DevOps messages require similar diligence. “Who is the audience?” and similar questions are just a starting point. What if the audience included full-time employees and contract employees? What if many attendees do not speak the language you will be speaking as their first language. Note: Rip out the “slang” from your message right now. Science shows that some people are audio learners, visual learners, kinetic learners, or a combination. Therefore, include those elements. Drill sergeants yell (audio) at you while making you do pushups (kinetic) to be followed by more yelling directly in your face (visual) until they feel you have understood the message! Encoding and decoding was never a problem in those situations.
Feedback
After teaching the lesson, people shared what they liked, didn’t like, shared personal lessons and other comments, and asked questions. For me, it was a learning opportunity about what parts of the message rang clearly and which words were just noise to the ears of the audience. Feedback is needed for improvement, but be sure to accept feedback only from people in your corner; there are too many anonymous cowards on the Internet that will try to make you feel like a failure; don’t let them get into your head.

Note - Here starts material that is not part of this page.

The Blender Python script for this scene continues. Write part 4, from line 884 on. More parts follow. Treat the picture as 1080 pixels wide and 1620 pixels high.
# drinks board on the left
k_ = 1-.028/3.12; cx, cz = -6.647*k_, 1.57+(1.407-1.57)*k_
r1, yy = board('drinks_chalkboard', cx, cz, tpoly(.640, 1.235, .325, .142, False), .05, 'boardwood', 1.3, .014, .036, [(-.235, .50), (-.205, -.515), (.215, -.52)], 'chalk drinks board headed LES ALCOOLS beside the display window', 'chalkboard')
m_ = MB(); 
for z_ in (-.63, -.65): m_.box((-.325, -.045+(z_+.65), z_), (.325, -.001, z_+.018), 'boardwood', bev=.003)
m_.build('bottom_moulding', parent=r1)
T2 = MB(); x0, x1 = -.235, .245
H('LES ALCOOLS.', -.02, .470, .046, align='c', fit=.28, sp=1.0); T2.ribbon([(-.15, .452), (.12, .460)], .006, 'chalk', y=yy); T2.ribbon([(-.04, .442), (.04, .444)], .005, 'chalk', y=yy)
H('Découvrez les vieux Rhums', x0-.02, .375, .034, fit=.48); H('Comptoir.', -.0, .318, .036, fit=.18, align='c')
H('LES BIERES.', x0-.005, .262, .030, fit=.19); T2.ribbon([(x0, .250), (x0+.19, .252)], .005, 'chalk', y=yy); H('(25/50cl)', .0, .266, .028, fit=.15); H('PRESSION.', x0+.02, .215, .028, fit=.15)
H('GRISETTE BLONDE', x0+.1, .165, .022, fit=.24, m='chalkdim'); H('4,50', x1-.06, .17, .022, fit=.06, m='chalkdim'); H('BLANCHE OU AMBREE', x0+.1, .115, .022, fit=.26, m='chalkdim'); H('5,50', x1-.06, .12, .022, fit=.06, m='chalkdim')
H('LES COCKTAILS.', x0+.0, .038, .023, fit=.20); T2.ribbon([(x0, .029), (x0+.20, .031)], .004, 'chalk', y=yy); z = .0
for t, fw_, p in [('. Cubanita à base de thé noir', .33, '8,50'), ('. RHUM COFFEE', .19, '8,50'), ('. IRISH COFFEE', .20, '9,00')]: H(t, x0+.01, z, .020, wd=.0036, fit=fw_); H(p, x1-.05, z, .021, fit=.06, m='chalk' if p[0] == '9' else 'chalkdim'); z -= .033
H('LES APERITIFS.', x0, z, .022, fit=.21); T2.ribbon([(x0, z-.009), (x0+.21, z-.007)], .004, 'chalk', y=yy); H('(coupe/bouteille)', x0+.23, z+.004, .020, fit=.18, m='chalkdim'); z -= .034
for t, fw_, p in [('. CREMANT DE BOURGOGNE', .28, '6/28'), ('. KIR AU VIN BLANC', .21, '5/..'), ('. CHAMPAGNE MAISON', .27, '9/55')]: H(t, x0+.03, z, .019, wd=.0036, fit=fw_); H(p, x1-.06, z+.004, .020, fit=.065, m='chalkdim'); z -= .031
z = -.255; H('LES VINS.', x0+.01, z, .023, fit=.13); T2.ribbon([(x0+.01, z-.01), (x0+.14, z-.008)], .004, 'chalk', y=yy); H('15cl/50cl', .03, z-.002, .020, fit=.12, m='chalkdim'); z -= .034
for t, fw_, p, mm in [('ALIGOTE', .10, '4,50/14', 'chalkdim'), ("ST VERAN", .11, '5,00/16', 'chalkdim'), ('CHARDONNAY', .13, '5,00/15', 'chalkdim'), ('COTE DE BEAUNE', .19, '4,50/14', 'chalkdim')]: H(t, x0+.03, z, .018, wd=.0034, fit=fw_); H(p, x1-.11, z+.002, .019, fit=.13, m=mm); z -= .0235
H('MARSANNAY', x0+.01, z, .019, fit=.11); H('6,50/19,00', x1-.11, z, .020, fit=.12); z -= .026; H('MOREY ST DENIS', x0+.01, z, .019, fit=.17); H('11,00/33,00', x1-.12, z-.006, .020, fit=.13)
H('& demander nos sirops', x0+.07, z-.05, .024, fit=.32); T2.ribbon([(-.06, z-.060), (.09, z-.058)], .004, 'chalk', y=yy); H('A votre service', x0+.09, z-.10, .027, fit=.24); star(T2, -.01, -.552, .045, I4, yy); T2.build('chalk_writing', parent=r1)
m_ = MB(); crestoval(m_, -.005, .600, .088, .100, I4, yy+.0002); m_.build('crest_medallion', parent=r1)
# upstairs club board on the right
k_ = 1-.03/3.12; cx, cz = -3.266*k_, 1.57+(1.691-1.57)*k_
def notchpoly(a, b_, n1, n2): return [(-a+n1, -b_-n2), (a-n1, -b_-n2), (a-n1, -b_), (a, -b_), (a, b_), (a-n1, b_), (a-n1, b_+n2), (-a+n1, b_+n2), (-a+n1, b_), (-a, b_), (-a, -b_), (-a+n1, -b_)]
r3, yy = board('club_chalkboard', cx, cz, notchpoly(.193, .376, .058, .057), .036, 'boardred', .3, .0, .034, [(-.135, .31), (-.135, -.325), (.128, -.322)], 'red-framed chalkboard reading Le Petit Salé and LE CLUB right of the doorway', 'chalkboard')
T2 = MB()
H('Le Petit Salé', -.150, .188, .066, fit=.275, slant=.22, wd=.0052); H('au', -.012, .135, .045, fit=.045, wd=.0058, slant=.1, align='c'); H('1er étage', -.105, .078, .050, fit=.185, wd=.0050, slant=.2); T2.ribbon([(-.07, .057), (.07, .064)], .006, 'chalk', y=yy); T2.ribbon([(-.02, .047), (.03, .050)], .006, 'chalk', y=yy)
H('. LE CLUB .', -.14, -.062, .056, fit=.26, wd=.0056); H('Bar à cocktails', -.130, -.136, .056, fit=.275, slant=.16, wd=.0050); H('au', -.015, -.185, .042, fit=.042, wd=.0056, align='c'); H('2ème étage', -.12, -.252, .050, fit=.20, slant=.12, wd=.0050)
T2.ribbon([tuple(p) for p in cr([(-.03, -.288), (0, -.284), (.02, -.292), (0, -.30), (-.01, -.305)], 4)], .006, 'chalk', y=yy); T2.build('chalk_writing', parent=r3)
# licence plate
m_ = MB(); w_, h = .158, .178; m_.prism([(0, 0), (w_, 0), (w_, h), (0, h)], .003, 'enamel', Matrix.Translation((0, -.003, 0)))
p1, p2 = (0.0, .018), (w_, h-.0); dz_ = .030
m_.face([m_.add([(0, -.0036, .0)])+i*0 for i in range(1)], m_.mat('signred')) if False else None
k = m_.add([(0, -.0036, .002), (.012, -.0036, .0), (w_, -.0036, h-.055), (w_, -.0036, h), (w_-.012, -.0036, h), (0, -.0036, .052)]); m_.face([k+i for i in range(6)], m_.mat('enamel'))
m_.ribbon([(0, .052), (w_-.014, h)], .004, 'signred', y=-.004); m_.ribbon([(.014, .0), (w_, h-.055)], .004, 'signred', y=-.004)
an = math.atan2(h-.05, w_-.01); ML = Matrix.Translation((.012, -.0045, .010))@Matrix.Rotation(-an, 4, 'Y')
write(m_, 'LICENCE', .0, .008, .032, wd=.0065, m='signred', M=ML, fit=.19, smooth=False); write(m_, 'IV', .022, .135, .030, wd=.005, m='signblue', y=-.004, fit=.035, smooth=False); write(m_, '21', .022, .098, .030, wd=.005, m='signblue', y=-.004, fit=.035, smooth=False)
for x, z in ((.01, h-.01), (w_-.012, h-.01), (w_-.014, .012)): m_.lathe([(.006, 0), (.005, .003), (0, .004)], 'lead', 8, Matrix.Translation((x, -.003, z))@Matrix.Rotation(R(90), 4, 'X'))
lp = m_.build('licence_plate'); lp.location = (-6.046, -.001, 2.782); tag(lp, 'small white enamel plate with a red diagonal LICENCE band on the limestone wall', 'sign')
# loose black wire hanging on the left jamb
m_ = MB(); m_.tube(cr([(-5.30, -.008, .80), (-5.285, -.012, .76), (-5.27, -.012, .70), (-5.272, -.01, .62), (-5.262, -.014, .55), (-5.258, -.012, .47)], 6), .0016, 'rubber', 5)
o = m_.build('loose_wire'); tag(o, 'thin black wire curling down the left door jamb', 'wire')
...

When communicating a DevOps message, ask for feedback. Be open to criticism – positive and negative – but don’t take the negative feedback personally. Rather embrace it as an opportunity to learn and improve. Have you ever noticed that no one has to ever say “Don’t take the positive criticism (compliments, flattery) personally? Tweak your message by incorporating the value-added feedback so that the next delivery is iteratively better. Over time, your message will become clearer, easily digested, quickly understood, and resonating for more people.
Context
Context is king! That is something I say several times a week in many different conversations. If you visit a grade school to talk about being a programmer, for instance, that is a good thing. Talking to middle school ages kids like they are in the work cube next to you, is a bad thing. Remember what Einstein said. In this case, the kids are a bit older, but the rule still applies. Conversely, if you are a guest lecturer at the local college or maybe recording an online lesson as a side hustle, be ready to talk the talk and walk the walk in programming. This audience is likely very excited to hear from someone in the “real world” actually getting paid to do what they are currently learning. They really want to know that their investments in time and money learning programming is going to help them live the life they hope to live. Again, context is king.
Summary
In summary, “Everything is about the receiver, not me.” Work to improve daily. Understand that simpler is easier to understand, so use plain English except where specifically needed. Be persistent, allow time for digestion, and adjust the message, then repeat.